Tunisie : Par qui remplacer Haifa et Nancy à la radio ?

La bonne musique tunisienne existe. Mais elle est inaudible faute de diffusion de masse. Pourtant le banc des remplaçants est fourni ! Certains sont zappés par nos radios FM mais passent sur MTV ! Des quotas en faveur de la chanson tunisienne pourraient relancer une industrie musicale agonisante.

Notre papier sur l’omniprésence des starlettes libano-égyptiennes sur nos ondes FM (Interdire la radio à Haifa Wahbi et ses soeurs?) a suscité une avalanche de commentaires, dont certains, pour le moins inattendus. Des commentaires assez intéressants pour mériter une petite explication de notre part.

L’un de nos lecteurs a ainsi relevé que : «le contenu diffusé sur nos ondes répond au goût de la grande majorité des auditeurs bien éduqués par les chaines satellitaires arabes de l’orient ». Un autre internaute a fait remarqué : «La réponse à l’omniprésence de cette chanson moyen orientale de mauvaise facture n’est sans doute pas l’interdiction, mais plutôt la création et l’innovation. Il faut que les artistes Tunisiens sachent répondre aux besoins culturels de leurs concitoyens. L’interdiction est sans doute la pire réponse qui soit».

Le goût ? Il se façonne. Les tendances se créent et se renforcent à coup de matraquage médiatique. Et musicalement parlant, ce qui ne passe plus à la radio, n’existe simplement plus au niveau des masses. Mais… Les chaînes tunisiennes en particulier et arabes en général ont-elles attendu les phénomènes siliconés Nancy Ajram et Haifa Wahbi pour diffuser de la musique ? Ces chanteuses représenteraient-elles l’horizon indépassable de la production musicale arabe ? Seraient-elles vraiment irremplaçables ?

Mea culpa. L’usage du mot interdire est en effet un peu exagéré, vu qu’il ne s’agit après tout «que» d’une chanteuse de variétés (indépendamment de la qualité de ses chants). Quant à la création et l’innovation, les artistes de Tunisie n’en manquent pas. Tekiano a d’ailleurs publié assez d’articles sur la scène émergente tunisienne pour que nos plus fidèles lecteurs s’en rendent compte.

Sur le banc des remplaçants

Les artistes tunisiens novateurs, et qui savent répondre aux «besoins culturels de leurs concitoyens» ne manquent pas. On citera dans le désordre, «Si Lemhaf» qui décoiffe avec son electro-rock, Mounir Troudi qui remixe les mélopées bédouine pour en faire des plats musicaux épicés au goût du jour, Afrock un groupe presque inconnu en Tunisie, mais qui a signé avec les Américains de MTV. Un comble. Gultrah Sound System font souffler les vents chauds sur le rythme chaloupé du reggae sans avoir obtenu la reconnaissance FM.

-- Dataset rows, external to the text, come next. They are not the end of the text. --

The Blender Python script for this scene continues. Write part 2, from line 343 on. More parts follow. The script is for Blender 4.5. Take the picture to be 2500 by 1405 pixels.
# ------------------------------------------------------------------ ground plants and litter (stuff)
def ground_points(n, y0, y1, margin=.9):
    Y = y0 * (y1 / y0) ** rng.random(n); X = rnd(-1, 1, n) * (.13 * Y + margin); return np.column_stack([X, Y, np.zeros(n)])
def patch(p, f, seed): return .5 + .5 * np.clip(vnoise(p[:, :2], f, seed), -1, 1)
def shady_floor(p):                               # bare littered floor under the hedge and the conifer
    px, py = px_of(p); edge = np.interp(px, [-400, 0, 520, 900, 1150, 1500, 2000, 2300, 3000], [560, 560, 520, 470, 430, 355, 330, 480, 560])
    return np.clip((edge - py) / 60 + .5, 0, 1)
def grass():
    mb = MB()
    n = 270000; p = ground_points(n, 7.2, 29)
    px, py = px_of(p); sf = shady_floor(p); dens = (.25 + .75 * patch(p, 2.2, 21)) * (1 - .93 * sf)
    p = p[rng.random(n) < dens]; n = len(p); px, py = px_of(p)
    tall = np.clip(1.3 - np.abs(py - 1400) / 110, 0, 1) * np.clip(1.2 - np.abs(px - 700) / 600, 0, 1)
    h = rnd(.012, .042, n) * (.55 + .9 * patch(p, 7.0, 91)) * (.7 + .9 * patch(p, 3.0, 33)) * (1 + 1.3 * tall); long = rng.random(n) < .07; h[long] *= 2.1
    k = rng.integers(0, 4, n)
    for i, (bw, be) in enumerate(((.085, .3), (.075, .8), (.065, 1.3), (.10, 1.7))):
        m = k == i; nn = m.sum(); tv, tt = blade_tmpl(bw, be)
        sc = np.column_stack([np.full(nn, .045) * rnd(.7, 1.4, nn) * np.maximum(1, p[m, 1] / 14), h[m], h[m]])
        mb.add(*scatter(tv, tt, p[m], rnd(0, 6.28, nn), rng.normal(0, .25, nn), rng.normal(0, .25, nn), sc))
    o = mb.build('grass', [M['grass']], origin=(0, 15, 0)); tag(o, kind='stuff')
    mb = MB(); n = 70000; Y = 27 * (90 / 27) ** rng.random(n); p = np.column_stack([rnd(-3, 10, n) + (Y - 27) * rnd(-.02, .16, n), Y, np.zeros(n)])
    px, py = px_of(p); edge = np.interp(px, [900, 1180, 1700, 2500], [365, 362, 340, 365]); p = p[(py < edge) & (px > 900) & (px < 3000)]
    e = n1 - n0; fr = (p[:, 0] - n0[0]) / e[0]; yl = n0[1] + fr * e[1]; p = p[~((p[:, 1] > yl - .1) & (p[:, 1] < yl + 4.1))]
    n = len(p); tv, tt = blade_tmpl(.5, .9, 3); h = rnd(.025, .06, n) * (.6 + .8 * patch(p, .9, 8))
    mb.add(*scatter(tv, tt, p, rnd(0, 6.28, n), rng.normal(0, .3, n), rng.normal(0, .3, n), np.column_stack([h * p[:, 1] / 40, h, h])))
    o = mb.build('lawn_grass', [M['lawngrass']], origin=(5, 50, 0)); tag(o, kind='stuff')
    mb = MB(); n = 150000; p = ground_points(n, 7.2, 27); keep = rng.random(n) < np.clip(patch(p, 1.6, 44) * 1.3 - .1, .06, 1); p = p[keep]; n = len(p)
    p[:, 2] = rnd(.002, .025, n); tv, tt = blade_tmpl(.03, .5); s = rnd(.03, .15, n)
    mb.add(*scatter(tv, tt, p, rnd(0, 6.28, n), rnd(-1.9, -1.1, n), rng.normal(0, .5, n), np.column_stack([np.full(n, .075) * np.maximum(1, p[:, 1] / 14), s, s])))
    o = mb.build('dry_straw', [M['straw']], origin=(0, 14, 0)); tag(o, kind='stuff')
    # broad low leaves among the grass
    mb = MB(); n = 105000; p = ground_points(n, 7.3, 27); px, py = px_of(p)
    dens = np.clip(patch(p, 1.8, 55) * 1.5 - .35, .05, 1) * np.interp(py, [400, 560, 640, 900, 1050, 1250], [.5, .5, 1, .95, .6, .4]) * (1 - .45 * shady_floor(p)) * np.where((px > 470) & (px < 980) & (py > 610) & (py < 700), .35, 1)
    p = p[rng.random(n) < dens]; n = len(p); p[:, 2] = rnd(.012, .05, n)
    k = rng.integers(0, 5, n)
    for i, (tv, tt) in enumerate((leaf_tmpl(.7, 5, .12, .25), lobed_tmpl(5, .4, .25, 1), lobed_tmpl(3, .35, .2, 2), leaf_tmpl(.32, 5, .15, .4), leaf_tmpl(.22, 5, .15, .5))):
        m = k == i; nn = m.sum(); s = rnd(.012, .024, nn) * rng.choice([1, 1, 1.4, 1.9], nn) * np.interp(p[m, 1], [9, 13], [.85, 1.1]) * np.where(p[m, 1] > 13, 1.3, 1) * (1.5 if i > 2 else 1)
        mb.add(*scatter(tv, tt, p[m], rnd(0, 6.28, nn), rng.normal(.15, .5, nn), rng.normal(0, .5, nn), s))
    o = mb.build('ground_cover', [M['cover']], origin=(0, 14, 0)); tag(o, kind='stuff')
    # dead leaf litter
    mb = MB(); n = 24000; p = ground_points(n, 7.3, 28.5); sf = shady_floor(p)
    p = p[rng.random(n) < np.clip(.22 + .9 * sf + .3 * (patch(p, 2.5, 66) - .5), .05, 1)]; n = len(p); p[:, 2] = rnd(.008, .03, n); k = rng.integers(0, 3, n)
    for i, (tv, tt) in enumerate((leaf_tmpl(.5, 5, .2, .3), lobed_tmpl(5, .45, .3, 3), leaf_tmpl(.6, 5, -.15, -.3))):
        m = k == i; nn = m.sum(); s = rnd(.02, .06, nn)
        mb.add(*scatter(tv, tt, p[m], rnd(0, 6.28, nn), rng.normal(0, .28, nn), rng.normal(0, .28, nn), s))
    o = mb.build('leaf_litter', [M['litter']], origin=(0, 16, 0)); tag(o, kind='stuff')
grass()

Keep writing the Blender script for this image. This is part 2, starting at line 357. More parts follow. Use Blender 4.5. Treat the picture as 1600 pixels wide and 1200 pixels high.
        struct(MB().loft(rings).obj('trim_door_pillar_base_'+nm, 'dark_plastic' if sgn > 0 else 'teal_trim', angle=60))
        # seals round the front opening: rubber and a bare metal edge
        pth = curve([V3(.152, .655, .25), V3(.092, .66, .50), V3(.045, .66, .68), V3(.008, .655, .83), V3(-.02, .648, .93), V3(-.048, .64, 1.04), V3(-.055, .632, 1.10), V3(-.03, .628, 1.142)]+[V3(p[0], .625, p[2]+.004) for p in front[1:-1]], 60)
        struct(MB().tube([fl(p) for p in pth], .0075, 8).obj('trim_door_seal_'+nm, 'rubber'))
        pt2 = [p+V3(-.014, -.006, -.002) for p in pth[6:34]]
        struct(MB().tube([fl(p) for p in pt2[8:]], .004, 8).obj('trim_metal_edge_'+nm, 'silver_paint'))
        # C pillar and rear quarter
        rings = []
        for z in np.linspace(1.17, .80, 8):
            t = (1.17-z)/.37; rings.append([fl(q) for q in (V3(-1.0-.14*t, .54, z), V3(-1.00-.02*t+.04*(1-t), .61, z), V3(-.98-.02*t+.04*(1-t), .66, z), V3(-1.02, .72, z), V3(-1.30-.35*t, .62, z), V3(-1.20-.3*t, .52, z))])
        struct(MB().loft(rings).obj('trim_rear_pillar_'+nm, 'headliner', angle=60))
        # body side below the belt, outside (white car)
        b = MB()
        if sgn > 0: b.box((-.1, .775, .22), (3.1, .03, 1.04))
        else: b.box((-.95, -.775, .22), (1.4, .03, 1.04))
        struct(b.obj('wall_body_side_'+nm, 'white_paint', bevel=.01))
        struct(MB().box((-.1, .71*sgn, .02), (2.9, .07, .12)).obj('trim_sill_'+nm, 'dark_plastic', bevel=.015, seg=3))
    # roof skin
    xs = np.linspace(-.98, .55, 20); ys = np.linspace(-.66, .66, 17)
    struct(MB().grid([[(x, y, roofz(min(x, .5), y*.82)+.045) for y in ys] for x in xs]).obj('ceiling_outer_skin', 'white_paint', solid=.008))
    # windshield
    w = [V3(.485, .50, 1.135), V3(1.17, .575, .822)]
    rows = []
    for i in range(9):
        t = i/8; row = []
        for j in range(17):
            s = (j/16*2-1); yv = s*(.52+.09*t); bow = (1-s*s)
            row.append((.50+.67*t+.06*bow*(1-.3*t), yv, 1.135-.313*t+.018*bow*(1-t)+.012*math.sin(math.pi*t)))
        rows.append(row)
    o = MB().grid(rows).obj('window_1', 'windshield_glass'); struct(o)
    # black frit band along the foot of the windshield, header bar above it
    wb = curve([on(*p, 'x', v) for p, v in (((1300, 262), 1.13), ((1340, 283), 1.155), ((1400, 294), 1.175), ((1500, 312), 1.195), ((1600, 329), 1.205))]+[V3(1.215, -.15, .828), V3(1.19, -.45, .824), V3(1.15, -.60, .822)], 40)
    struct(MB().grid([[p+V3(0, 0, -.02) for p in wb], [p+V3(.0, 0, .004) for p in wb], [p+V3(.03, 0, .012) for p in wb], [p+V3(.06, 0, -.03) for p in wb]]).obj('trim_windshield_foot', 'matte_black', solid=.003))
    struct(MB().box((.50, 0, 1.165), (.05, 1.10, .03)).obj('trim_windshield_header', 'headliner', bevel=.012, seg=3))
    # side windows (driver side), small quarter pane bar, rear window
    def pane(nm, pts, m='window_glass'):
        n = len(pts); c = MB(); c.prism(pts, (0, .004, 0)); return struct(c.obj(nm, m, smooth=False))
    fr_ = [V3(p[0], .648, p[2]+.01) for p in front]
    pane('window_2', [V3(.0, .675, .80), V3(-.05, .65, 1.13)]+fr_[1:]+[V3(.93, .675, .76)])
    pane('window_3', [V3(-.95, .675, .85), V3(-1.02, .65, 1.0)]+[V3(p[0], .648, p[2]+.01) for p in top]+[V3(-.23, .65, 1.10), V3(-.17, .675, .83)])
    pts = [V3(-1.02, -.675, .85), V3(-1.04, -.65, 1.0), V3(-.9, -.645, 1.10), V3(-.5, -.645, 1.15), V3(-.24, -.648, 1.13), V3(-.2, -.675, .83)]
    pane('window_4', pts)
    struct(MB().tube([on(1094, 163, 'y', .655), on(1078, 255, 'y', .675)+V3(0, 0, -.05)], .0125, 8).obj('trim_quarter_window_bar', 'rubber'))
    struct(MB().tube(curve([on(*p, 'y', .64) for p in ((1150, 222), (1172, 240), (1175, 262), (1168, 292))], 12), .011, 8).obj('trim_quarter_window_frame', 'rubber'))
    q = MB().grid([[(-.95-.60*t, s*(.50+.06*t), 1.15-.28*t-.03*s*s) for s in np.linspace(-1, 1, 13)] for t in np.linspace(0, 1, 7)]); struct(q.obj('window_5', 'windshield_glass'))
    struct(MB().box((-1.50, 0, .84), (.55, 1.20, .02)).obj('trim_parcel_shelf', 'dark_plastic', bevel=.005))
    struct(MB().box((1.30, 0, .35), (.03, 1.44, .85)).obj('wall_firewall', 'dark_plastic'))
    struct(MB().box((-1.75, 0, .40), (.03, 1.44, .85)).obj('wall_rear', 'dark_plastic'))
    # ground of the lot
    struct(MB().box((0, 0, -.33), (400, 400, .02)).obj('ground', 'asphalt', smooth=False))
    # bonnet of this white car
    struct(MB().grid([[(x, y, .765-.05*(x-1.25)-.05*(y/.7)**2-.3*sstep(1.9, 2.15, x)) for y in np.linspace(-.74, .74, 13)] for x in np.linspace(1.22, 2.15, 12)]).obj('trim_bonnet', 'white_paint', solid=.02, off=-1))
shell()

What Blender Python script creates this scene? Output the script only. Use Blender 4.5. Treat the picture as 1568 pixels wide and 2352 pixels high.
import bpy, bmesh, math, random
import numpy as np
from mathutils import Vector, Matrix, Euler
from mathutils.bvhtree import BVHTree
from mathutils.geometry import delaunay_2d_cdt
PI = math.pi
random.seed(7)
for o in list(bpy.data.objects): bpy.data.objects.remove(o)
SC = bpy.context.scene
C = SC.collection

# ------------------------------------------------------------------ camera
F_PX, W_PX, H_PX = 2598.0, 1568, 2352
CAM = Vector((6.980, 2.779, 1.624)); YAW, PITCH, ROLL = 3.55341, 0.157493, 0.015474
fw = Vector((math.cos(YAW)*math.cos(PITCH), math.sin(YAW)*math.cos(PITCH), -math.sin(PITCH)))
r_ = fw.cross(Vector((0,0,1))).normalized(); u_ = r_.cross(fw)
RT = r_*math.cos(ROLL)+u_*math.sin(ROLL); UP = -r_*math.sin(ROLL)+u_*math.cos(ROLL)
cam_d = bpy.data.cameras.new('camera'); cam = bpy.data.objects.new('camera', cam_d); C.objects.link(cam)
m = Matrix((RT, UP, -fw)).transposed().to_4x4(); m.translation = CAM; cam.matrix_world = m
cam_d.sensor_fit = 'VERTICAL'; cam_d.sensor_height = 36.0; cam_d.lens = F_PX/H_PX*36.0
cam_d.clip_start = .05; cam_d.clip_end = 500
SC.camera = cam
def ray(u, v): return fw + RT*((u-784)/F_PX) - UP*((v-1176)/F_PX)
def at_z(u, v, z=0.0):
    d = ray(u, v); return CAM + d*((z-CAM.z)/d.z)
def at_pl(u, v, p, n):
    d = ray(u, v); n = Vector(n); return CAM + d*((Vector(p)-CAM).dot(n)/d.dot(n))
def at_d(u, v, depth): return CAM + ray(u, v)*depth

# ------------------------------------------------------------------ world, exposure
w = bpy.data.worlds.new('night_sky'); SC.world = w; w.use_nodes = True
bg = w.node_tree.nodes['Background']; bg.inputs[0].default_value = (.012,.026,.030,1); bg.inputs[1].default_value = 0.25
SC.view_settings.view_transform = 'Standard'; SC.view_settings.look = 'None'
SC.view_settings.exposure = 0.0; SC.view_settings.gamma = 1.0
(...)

Amel Mathlouthi commence un tant soit peu à passer à la télé, mais très rarement sur les ondes. Dans le même registre mais en plus fin et plus corsé, on appréciera les textes précieux et poétiques qui font des chansons de Badiaa Neyssatou des morceaux de choix. Le rock FM façon variétés a aussi des représentants en Tunisie, comme les Garby’s. Sympas et enlevées, leurs mélodies ne dépareraient pas les émissions matinales des nouvelles radios tunisiennes. Sans même parler de tous ces combos maghrébins comme les Gnawa Diffusion, les Hooba Spirit, HKayne…

Notre liste ne saurait en aucun cas être exhaustive. Des dizaines et des dizaines de groupes tunisiens s’autoproduisent et sont condamnés à rester dans l’ombre des starlettes libano-égyptiennes. Des centaines d’artistes maghrébins fleurissent sur des terreaux plus fertiles. Mais une chose est sûre : la bonne musique moderne et tunisienne existe. Nous l’avons rencontrée sur internet, (facebook et MySpace avant lui sont passés par là). Mais à l’heure actuelle, elle reste confinée dans les milieux les plus branchés. La nouvelle musique de Tunisie est coincée, faute de diffusion de masse. Pour la faire courte, la radiodiffusion lui fait défaut. Et à cet égard, il est toujours possible de corriger le tir. Les pouvoirs publics pourraient aussi avoir leur mot à dire, sur les choix musicaux des radios. En clair : la loi peut influencer le jeu, chambouler une donne que l’on croit irréversible. Des quotas en faveur de la chanson tunisienne pourraient relancer une industrie musicale agonisante. L’exemple français l’atteste.